<<<<

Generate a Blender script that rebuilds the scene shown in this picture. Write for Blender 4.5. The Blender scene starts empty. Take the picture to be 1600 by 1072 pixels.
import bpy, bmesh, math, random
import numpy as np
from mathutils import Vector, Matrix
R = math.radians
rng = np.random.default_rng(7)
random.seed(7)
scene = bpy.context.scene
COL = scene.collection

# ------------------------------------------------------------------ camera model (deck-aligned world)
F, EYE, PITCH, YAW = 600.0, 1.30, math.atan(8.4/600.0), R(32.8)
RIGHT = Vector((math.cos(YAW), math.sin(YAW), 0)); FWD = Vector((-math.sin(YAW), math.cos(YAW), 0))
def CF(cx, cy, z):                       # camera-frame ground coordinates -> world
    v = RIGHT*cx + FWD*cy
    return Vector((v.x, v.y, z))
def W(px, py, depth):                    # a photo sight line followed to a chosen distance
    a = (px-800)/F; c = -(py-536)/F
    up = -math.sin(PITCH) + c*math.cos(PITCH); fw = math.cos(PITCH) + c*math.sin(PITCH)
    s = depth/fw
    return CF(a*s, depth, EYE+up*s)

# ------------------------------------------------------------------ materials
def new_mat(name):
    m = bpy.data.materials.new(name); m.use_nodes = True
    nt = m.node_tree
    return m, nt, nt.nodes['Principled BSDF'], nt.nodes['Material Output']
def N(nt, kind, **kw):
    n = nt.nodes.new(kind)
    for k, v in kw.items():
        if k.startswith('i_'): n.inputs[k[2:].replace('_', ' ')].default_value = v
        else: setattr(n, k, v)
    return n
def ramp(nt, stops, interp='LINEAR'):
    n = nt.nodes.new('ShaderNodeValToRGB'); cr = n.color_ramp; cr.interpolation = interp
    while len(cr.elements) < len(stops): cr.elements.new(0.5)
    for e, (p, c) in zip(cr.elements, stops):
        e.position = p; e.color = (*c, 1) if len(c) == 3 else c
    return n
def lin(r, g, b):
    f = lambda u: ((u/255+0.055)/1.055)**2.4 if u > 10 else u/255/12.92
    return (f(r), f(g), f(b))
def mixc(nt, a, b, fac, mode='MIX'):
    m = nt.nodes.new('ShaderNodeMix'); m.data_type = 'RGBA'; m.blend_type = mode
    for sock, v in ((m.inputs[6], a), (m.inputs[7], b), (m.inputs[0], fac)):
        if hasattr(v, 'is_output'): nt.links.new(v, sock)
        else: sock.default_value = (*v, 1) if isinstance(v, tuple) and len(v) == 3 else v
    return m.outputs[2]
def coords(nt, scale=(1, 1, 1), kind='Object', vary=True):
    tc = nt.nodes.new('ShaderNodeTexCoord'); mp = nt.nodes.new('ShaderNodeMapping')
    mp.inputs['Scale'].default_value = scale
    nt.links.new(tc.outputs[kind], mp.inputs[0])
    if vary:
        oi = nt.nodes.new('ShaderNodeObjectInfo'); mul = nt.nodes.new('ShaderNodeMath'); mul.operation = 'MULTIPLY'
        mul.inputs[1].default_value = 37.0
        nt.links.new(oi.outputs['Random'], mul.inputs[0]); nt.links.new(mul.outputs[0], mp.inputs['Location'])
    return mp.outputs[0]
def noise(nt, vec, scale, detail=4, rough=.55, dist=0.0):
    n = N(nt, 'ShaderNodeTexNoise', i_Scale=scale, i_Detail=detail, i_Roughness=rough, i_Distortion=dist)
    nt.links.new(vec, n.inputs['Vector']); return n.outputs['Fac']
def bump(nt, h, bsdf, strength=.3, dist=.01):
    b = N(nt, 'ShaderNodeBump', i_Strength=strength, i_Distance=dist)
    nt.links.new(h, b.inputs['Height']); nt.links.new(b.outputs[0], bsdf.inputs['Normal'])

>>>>

Within the data above, pick out all lines holding the word "scene".

**TASK RESPONSE:**
Generate a Blender script that rebuilds the scene shown in this picture. Write for Blender 4.5. The Blender scene starts empty. Take the picture to be 1600 by 1072 pixels.
scene = bpy.context.scene
COL = scene.collection